Se não pudermos mostrar, com boas razões, onde o autor está desinformado, mal informado, onde ele foi ilógico, ou onde a análise está incompleta, então teremos necessariamente que concordar com o autor. É claro que pode haver o caso onde nós não gostemos das conclusões do autor. Nesse caso, se discordarmos dele sem razões, nossa discordância será meramente emocional e não racional.
Tendo isso em mente, Adler observa bem no início do livro que o ideal é que os alunos do ensino médio já saiam da escola dominando as regras da leitura analítica para poder praticar a leitura sintópica na faculdade, mas o que é ocorre é que os alunos vão para a universidade dominando apenas o nível elementar de leitura e os alunos universitários só vão dominar a leitura sintópica numa fase bem avançada da pós-graduação, geralmente no doutorado.
TIPOS DE LIVROS
Agora quais são os tipos de livros que se deve ler para o crescimento intelectual? Primeiramente devemos saber classificá-los. Adler facilita essa tarefa mostrando que existem Livros Imaginativos e Livros Expositivos. Os livros imaginativos são aqueles comumente chamados de ficção. Já os livros expositivos são os de não-ficção, cujo propósito é ensinar alguma coisa. Isso não quer dizer que não se possa aprender com livros imaginativos, nem que não se use a imaginação ao ler um livro expositivo. Adler deixa isso bem claro. O que está em jogo aqui é apenas a questão da classificação dos livros.

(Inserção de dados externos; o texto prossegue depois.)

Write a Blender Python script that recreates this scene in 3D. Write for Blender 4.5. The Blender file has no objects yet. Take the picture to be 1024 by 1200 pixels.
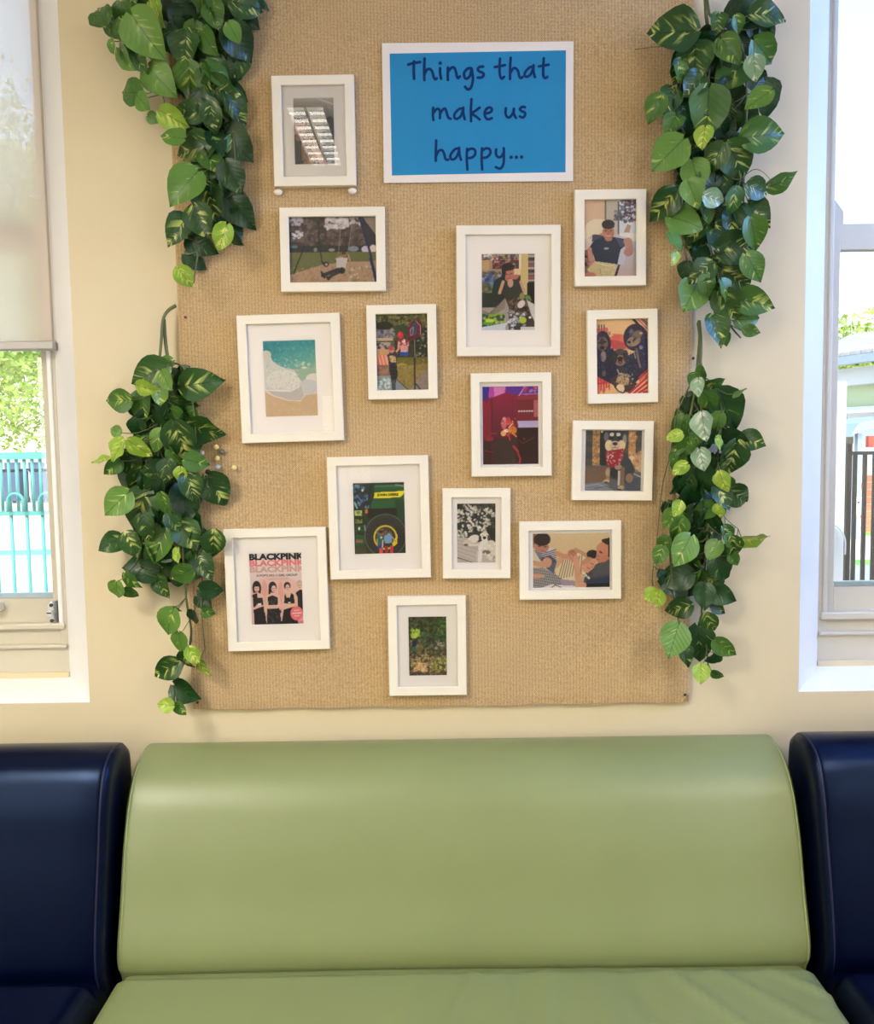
import bpy, bmesh, math, random
import numpy as np
from mathutils import Vector, Matrix
random.seed(7)
rng = np.random.RandomState(7)
SC = bpy.context.scene
COL = SC.collection
R_ = math.radians

# ------------------------------------------------------------------ camera
PITCH, ROLL = R_(4.3), R_(0.85)
FPX = 1000.0
CAM = Vector((0, -2.0, 1.5))
Fw = Vector((0, math.cos(PITCH), -math.sin(PITCH)))
R0 = Vector((1, 0, 0))
U0 = Vector((0, math.sin(PITCH), math.cos(PITCH)))
RT = R0 * math.cos(ROLL) - U0 * math.sin(ROLL)
UP = R0 * math.sin(ROLL) + U0 * math.cos(ROLL)
cd = bpy.data.cameras.new('camera')
cd.sensor_fit = 'HORIZONTAL'
cd.sensor_width = 36
cd.lens = 36 * FPX / 1024
cd.clip_end = 200
cd.clip_start = 0.02
cam = bpy.data.objects.new('camera', cd)
COL.objects.link(cam)
M = Matrix.Identity(4)
for i in range(3):
    M[i][0] = RT[i]; M[i][1] = UP[i]; M[i][2] = -Fw[i]; M[i][3] = CAM[i]
cam.matrix_world = M
SC.camera = cam

# ------------------------------------------------------------------ world, sun, exposure
SKY_STRENGTH, SUN_STRENGTH, EXPOSURE = 0.75, 5.0, -0.18
wd = bpy.data.worlds.new('world'); SC.world = wd
wd.use_nodes = True
wn = wd.node_tree.nodes; wl = wd.node_tree.links
bg = wn['Background']
sky = wn.new('ShaderNodeTexSky')
sky.sky_type = 'NISHITA'; sky.sun_disc = False
sky.sun_elevation = R_(42); sky.sun_rotation = R_(160); sky.air_density = 1.3; sky.dust_density = 1.5
wl.new(sky.outputs[0], bg.inputs[0]); bg.inputs[1].default_value = SKY_STRENGTH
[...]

Quais são os livros imaginativos? São os romances, poemas, poesias, épicos etc. Os livros expositivos por sua vez dividem-se em livros práticos e livros teóricos. Exemplos de livros práticos: livros de oratória, manuais técnicos, livros que contem preceitos éticos, em suma, todo tipo de livro que ensina como fazer algo. O próprio livro de Adler é um exemplo de livro prático, pois ele ensina como fazer algo, no caso, como ler um livro.
Já os livros teóricos têm por objetivo transmitir um saber. Esses livros estão classicamente divididos no que conhecemos como História, Ciência e Filosofia, mas existem outros também. Como Adler era professor de filosofia, ele elaborou as regras da leitura analítica para se ler livros de Filosofia. No entanto, ele faz algumas adaptações necessárias e também explica regras mais específicas para se ler obras de consulta, livros práticos, livros imaginativos, livros de história, de ciência, de matemática, ciências sociais etc. Saber o tipo de livro que está lendo vai determinar o modo como deveremos lê-lo.
Ao final do livro, Adler relaciona uma lista com mais de cem autores e suas obras essenciais; autores que são universalmente reconhecidos como grandes expoentes da filosofia, ciência, história, literatura etc. São autores como Platão, Aristóteles, Locke, Rousseau, Kant, Sartre, Euclides, Newton, Darwin, Freud, Einstein, Homero, Virgilio, Dante, Shakespeare, Dostoievski, Tucídides, Tácito, Gibbon e outros. Adler recomenda esses autores devido à enorme influência de suas obras em nossa cultura. Logo, trata-se de obras cujo conhecimento vai ampliar nosso entendimento do mundo, pois estão acima da nossa compreensão e que, portanto, suas leituras vão nos ajudar a melhorar nossa percepção da realidade; são obras que não podem faltar na biblioteca de nossos lares, obras que devem ser lidas por todo aquele que pretende ter uma formação humanística de primeira linha.
Aqui, ao sugerir essa lista, o objetivo de Adler é mostrar que não basta apenas saber as regras da leitura analítica, é necessário também ter conhecimento de onde deveremos aplicar nossa leitura, pois nem todo livro vai merecer uma leitura analítica. Apenas os bons livros merecem esse tipo de leitura. Portanto, não basta apenas saber como ler, é preciso saber o que se deve ler também. É claro que a lista oferecida por ele não é exaustiva, ela é apenas sugestiva; existem muitos bons livros que não estão nessa lista e, no fim das contas, vai caber ao leitor decidir o que vai ler. Mas, pessoalmente falando, não deixa de ser uma boa idéia seguir as sugestões de Adler tendo em vista sua vasta experiência na leitura desses livros.
CONCLUSÃO
Posso dizer com toda a convicção que esse é o melhor livro que já li na vida. É através dele que resolvi, teoricamente, meu problema de como ler eficientemente e que, o mais importante não é a quantidade que se lê, mas a qualidade aplicada na leitura e que tipo de coisa vale a pena ser lida; além disso, me senti mais confiante para ler qualquer tipo de texto. Esse é o tipo de livro que a gente lamenta por não ter conhecido antes, mas me contento com o fato de que ainda não é tarde, para mim, aprender a ler corretamente. Recomendo-o de modo veemente a todos os estudantes de filosofia ou todos aqueles que simplesmente querem saber como educar-se por meio de livros.
Quando eu gosto de um livro, sempre me vem um desejo de poder dar um exemplar dele para cada conhecido meu. Se eu tivesse condições, faria isso, mas como não tenho, recomendo a todos sua aquisição. E nem adianta vir até mim porque eu não vou emprestar o meu exemplar. rs... Só espero que com esta resenha eu tenha conseguido chamar a atenção de todos sobre a importância dessa obra para se adquirir uma educação de verdade, no seu sentido mais elevado.
Para concluir, quero ressaltar que além de saber como ler corretamente e o que se deve ler, é necessário estar sempre praticando a leitura nos termos da proposta desse livro. Para crescer-mos intelectualmente, devemos aplicar as regras da leitura analítica sempre que formos ler; e fazer isso não é uma coisa fácil. O domínio dessas regras requer tempo, paciência e se adquire apenas com a prática constante. Portanto, conhecer essas regras é apenas o começo da vida intelectual.